Monday, February 8, 2010

A SERIOUS MAN (2009)

Starring: Michael Stuhlbarg
Director: Joel & Ethan Coen

With A Serious Man, Joel and Ethan Coen create a jet-black comedy about anxiety and dread so funny -- and so disturbing -- that snack counters should sell Klonopin along with the popcorn.

After being informed by his doctor that he's in perfect health, math professor Larry Gopnik's (Stuhlbarg) world quickly unravels. In quick succession, his mentally unstable brother moves in, a student offers Larry a bribe for a passing grade, his wife informs him their marriage is over, he receives unexpected angry calls from a Columbia Record Club debt collector, and his teenage kids continue to ignore him, apart from his ability to fix their TV's reception problems. As Larry slowly loses control over his surroundings, he seeks counsel from various rabbis, whose parables offer little help to alleviate his anxiety and fear.

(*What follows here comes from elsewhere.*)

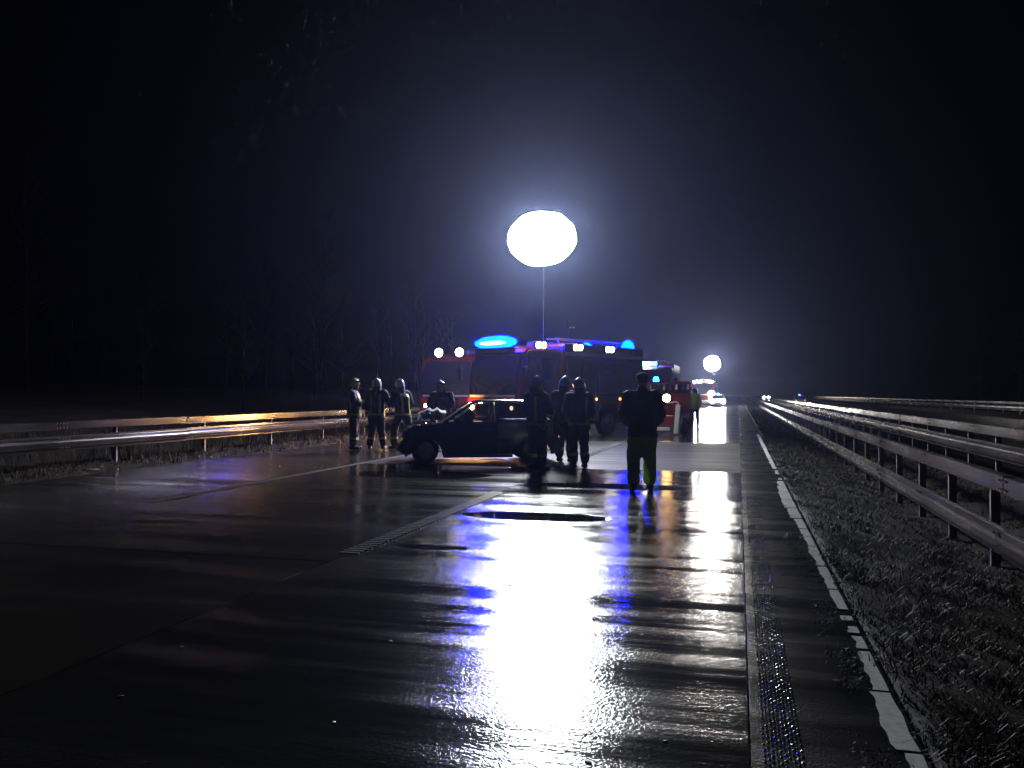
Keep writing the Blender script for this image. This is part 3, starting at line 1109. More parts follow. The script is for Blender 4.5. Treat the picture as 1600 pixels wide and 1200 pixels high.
fl = obj('work_lamp', disc(bmesh.new(), (-.08, -.1, 1.36), (.1, -1, 0), .1, .17, .06, 14), black_m, van)
obj('lens', disc(bmesh.new(), (-.075, -.165, 1.36), (.1, -1, 0), .16, .15, .02, 14), AMBER_B, fl)
# pale tubes imitating the bright reflections along the rear window
for k, xx in enumerate((-.75, -.45, -.18, .08, .33, .6, .8)):
    obj('window_glint', tube(bmesh.new(), [(xx, -.05, 1.72), (xx + .02, -.05, 1.93)], [.05, .035], 8), chrome_m if k % 2 else white_m, van)

# taller truck far behind with a white and blue roof bar
tt = fire_engine('fire engine mostly hidden behind the large one, with a white and blue roof bar', (-4.9, 47.3, 0), R(180), 7.0, None, None, False, None, None)
lb = obj('roof_bar', B(-.5, .5, -.75, -.45, 3.08, 3.14, .02, 1), black_m, tt)
obj('lamp', B(-.08, .5, -.5, -.4, 3.14, 3.36, .05), SCENE_L, lb)
obj('lamp', B(-.42, -.10, -.5, -.4, 3.14, 3.36, .05), lampmat('blue_bar', (.02, .25, 1.0), 40), lb)

# equipment trolley with white post
tr = thing('trolley', 'small wheeled equipment trolley with an upright white board, behind the walking man', 'trolley', (-2.25, 31.3, 0), R(-12))
obj('board', B(-.09, .09, -.03, .03, .06, 1.14, .015), white_m, tr, (.0, 0, 0), (0, R(5), 0))
hd = bmesh.new()
pts = [(-.32, .0, 1.18)] + [(-.02 + .12 * math.sin(q * .4), 0, 1.16 + .08 * math.cos(q * .4)) for q in range(0, 5)] + [(.1, 0, 1.08)]
tube(hd, pts, .018, 8)
obj('handle', hd, white_m, tr)
obj('frame', box(B(-.75, .5, .02, .5, .3, .38, .01, 1), -.72, -.1, .04, .44, .38, .72, .03), dred_m, tr)
obj('step_bar', B(-.78, -.22, -.05, -.01, .17, .30, .01), white_m, tr)
wheel(tr, .20, .1, .36, .14, 1)
wheel(tr, -.9, .3, .3, .14, -1)
rl = bmesh.new()
tube(rl, [(.1, .25, .62), (.5, .25, .62)], .22, 16)
obj('hose_reel', rl, black_m, tr)

# ---------------------------------------------------------------- the wreck (front at +x)
wr = thing('wrecked_car', 'dark hatchback with a crushed front and cracked windscreen, standing across the left lane', 'car', (-5.80, 18.25, -.065), R(180 + 23))
CW = .82
prof = [(1.78, .30), (1.84, .5), (1.74, .74), (1.55, .82), (.72, .94), (-1.62, 1.0), (-1.80, .82), (-1.86, .5), (-1.80, .28), (-1.58, .26),
        (-1.56, .36), (-1.48, .5), (-1.33, .60), (-1.16, .64), (-.99, .60), (-.84, .5), (-.76, .36), (-.74, .24), (.82, .24), (.84, .36), (.92, .5), (1.07, .60), (1.24, .64), (1.41, .60), (1.56, .5), (1.62, .36), (1.63, .30)]
b = prism(bmesh.new(), prof, 1, -CW, CW)
for k in range(22):
    bmesh.ops.bisect_plane(b, geom=list(b.verts) + list(b.edges) + list(b.faces), plane_co=(-1.8 + k * .17, 0, 0), plane_no=(1, 0, 0))
for k in range(5):
    bmesh.ops.bisect_plane(b, geom=list(b.verts) + list(b.edges) + list(b.faces), plane_co=(0, 0, .34 + k * .13), plane_no=(0, 0, 1))
for k in range(7):
    bmesh.ops.bisect_plane(b, geom=list(b.verts) + list(b.edges) + list(b.faces), plane_co=(0, -.66 + k * .22, 0), plane_no=(0, 1, 0))
def crush(v):
    x, y, z = v
    sgn = 1 if y > 0 else -1
    side = abs(y) / CW
    # barrel the sides: widest at the hip, tucked in at sill and belt
    tuck = .05 * ((z - .55) / .4) ** 2 if side > .97 else 0
    y -= sgn * tuck
    # round the corners in plan
    if x > 1.4:
        y *= 1 - .10 * ((x - 1.4) / .44) ** 2
    if x < -1.5:
        y *= 1 - .10 * ((-1.5 - x) / .36) ** 2
    # crumpled nose
    t = max(0, min(1, (x - .75) / 1.0))
    n1 = noise.noise((x * 3, y * 3, z * 3))
    n2 = noise.noise((x * 6 + 5, y * 6, z * 6))
    x -= t * (.16 + .16 * n1)
    z += t * (.09 * n1 + .05 * n2 + (.08 if z > .7 else 0))
    y += t * .07 * n2
    return Vector((x, y, z))
for v in b.verts:
    v.co = crush(v.co)
bmesh.ops.recalc_face_normals(b, faces=b.faces)
obj('body', b, carp_m, wr)
# cabin: pillars and roof as one shell, windows set proud
cab_poly = [(.78, .95), (.12, 1.40), (-.05, 1.445), (-.9, 1.45), (-1.35, 1.38), (-1.74, .98)]
b = bmesh.new()
inset = {0: .78, 1: .60, 2: .58, 3: .58, 4: .60, 5: .74}
l = [b.verts.new((x, inset[i], z)) for i, (x, z) in enumerate(cab_poly)]
r = [b.verts.new((x, -inset[i], z)) for i, (x, z) in enumerate(cab_poly)]
for i in range(1, 5):
    b.faces.new((l[i], l[i + 1], r[i + 1], r[i]))
obj('roof', b, carp_m, wr, smooth=True)
b = bmesh.new()
v = [b.verts.new(p) for p in ((.80, -.74, .965), (.80, .74, .965), (.14, .57, 1.40), (.14, -.57, 1.40))]
f = b.faces.new(v)
bmesh.ops.subdivide_edges(b, edges=list(b.edges), cuts=7, use_grid_fill=True)
for q in b.verts:
    q.co += Vector((.7, 0, 1)).normalized() * (.05 * math.cos(q.co.y * 2) - .04 + .012 * noise.noise(q.co * 5))
ws = obj('windscreen', b, shield_m, wr)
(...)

Giving away too much more of the plot would be unkind, because experiencing the totality and swiftness with which Larry's life crashes down around him is half the fun of the movie. The Coens fashion a slow-motion existential train wreck where a good and honest man drowns in events that relentlessly grow more outlandish and tragic. And understand that for all the unending pain, there are big laughs throughout -- particularly from Larry's wife's new love, Sy Ableman. Whenever Sy speaks to Larry, he offers the most caring and supportive sentiments imaginable, but he delivers them in a voice so lulling and smooth that it hilariously amplifies their insincerity.

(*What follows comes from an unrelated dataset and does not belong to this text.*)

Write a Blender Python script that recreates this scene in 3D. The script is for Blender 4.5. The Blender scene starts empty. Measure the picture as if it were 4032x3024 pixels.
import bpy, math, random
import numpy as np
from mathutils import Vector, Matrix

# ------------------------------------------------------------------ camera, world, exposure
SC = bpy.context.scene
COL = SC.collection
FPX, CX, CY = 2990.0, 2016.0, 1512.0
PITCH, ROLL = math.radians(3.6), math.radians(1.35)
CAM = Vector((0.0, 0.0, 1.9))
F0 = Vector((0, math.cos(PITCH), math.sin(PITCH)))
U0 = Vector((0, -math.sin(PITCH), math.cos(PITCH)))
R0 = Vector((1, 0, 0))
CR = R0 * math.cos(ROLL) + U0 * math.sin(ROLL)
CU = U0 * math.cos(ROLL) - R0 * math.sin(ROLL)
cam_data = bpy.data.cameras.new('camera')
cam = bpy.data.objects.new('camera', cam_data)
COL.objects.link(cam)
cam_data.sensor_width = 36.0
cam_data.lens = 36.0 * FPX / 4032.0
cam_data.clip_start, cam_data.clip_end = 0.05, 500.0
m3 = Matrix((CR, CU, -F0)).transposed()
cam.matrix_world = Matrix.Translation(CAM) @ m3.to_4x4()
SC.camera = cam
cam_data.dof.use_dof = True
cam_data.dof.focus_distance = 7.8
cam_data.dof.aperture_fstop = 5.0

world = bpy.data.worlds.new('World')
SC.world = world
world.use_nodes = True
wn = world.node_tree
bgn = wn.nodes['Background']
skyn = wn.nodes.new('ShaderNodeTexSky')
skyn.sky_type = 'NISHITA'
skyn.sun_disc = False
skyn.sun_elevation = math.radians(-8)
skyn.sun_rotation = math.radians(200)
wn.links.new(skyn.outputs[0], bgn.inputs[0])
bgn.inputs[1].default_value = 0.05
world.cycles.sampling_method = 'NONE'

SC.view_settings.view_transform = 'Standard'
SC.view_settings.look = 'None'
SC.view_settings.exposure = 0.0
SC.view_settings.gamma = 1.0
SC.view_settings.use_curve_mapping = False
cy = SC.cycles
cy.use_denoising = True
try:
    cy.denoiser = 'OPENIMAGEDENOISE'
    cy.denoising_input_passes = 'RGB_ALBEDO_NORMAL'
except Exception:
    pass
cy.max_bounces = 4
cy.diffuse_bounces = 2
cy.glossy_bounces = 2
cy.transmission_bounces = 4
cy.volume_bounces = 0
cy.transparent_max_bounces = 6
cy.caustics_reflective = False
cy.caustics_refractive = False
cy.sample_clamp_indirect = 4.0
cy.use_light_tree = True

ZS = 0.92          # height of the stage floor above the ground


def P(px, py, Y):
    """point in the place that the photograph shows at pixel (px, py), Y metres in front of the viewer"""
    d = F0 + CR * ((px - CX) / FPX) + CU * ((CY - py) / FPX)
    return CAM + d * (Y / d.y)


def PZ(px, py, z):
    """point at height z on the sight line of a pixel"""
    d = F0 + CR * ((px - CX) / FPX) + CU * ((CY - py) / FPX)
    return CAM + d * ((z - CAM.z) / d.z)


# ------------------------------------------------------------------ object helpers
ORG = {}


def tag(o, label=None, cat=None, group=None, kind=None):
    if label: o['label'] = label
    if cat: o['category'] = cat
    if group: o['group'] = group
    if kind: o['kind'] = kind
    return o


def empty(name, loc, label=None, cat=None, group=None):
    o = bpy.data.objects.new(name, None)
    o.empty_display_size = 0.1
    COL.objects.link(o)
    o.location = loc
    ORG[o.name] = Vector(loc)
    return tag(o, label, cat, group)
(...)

Yet, for all the belly laughs (including a brilliant joke that gets set up in the first ten minutes but doesn't pay off until nearly the end of the movie), this is at heart a Kafka-esque nightmare. The movie underscores the fact that the Coens are remarkably talented filmmakers -- very few directors could make audiences feel dread and panic this acutely while simultaneously doubling them up with laughter.

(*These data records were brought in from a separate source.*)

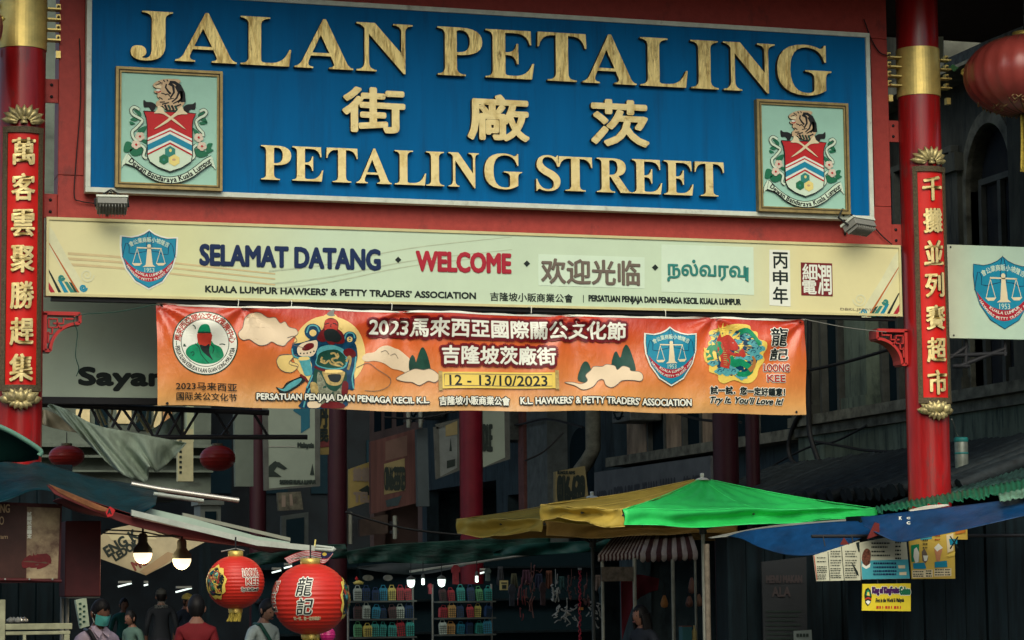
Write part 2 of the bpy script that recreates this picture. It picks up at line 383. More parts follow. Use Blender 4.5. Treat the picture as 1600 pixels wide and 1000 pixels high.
# blue street name board
BP = G(-.11)
bx0, bz0 = BP.px(133, 303.5); bx1 = BP.px(1365, 342)[0]; bz0 = (bz0+BP.px(1365, 342)[1])/2
bz1 = (BP.px(800, 20)[1]+BP.px(1355, 51)[1])/2
board = thing('street_name_board', ((bx0+bx1)/2, -.1, bz0), 'big blue street name board with raised gold letters under the gate roof', 'sign board')
m_ = MB(); m_.pbox(BP, bx0+.03, bx1-.03, bz0+.03, bz1-.03, -.08, 0, M_blue); m_.build('panel', board)
m_ = MB(); bw = .042
for a, b, c, d_ in ((bx0, bx1, bz0, bz0+bw), (bx0, bx1, bz1-bw, bz1), (bx0, bx0+bw, bz0+bw, bz1-bw), (bx1-bw, bx1, bz0+bw, bz1-bw)):
    m_.pbox(BP, a, b, c, d_, -.085, .018, M_alu)
m_.build('border_trim', board, bevel=.003)
LP = G(-.165)
top_base = lambda x: 93+(x-240)*(147-93)/(1257-240)
for ch, a, b in (('J', 204, 270), ('A', 274, 370), ('L', 376, 455), ('A', 460, 552), ('N', 557, 645), ('P', 684, 754), ('E', 759, 835), ('T', 840, 917), ('A', 910, 995), ('L', 1001, 1075), ('I', 1080, 1123), ('N', 1131, 1212), ('G', 1215, 1300)):
    serif(LP, ch, a, b, top_base, 75.5, 0, .05, M_gold, M_golddk).build('letter', board)
low_base = lambda x: 281+(x-431)*(306.5-281)/(1109-431)
for ch, a, b in (('P', 408, 455), ('E', 457, 505), ('T', 510, 559), ('A', 557, 612), ('L', 617, 666), ('I', 666, 694), ('N', 701, 749), ('G', 757, 816), ('S', 838, 876), ('T', 873, 926), ('R', 933, 987), ('E', 988, 1035), ('E', 1038, 1084), ('T', 1086, 1132)):
    serif(LP, ch, a, b, low_base, 53.5, 0, .05, M_gold2, M_golddk).build('letter', board)
for ch, bl, tr in (('街', (537, 203), (631, 141)), ('廠', (733, 216), (825, 152)), ('茨', (926, 225), (1012, 160))):
    m_ = MB(); m_.text(LP, ch, bl, tr, 0, M_gold2, .05, M_golddk, bold=.013, nb=12); m_.build('letter', board)

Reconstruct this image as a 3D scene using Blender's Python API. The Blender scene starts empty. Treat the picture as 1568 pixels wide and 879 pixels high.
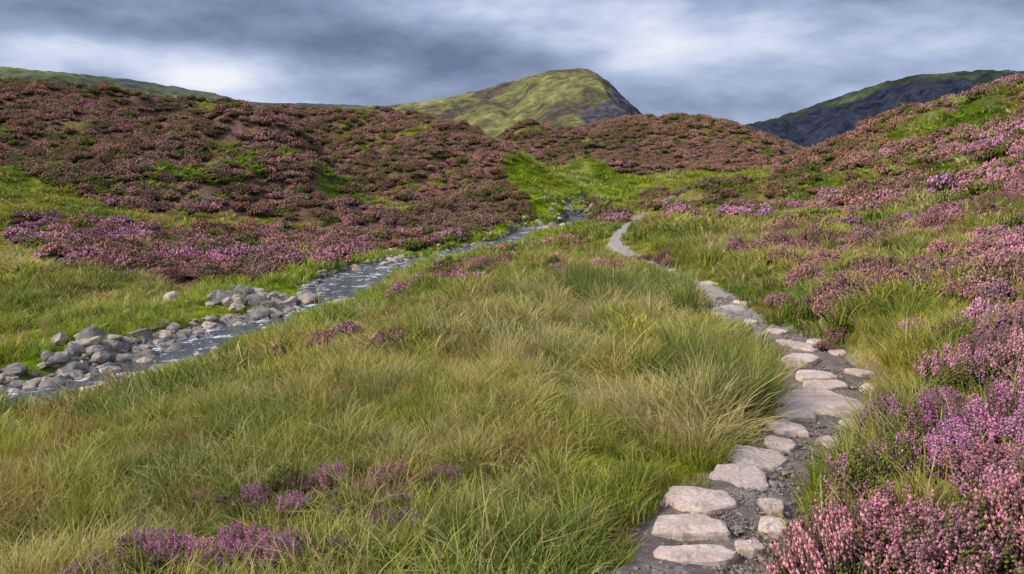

But it's the unease and not the laughter that the Coens end with, and it's hard to ignore that this is their third film in a row to wrap up with a profound spiritual bummer. The Coen brothers used to temper their skeptical view of people and life with occasional glimpses of positivity -- it's hard to find a more likeable and good-hearted hero than Fargo's Marge Gunderson, unless it's "The Dude." But, A Serious Man finds Joel and Ethan entrenched in pessimism, and that might be the most disquieting aspect of the whole movie. (105 mins.)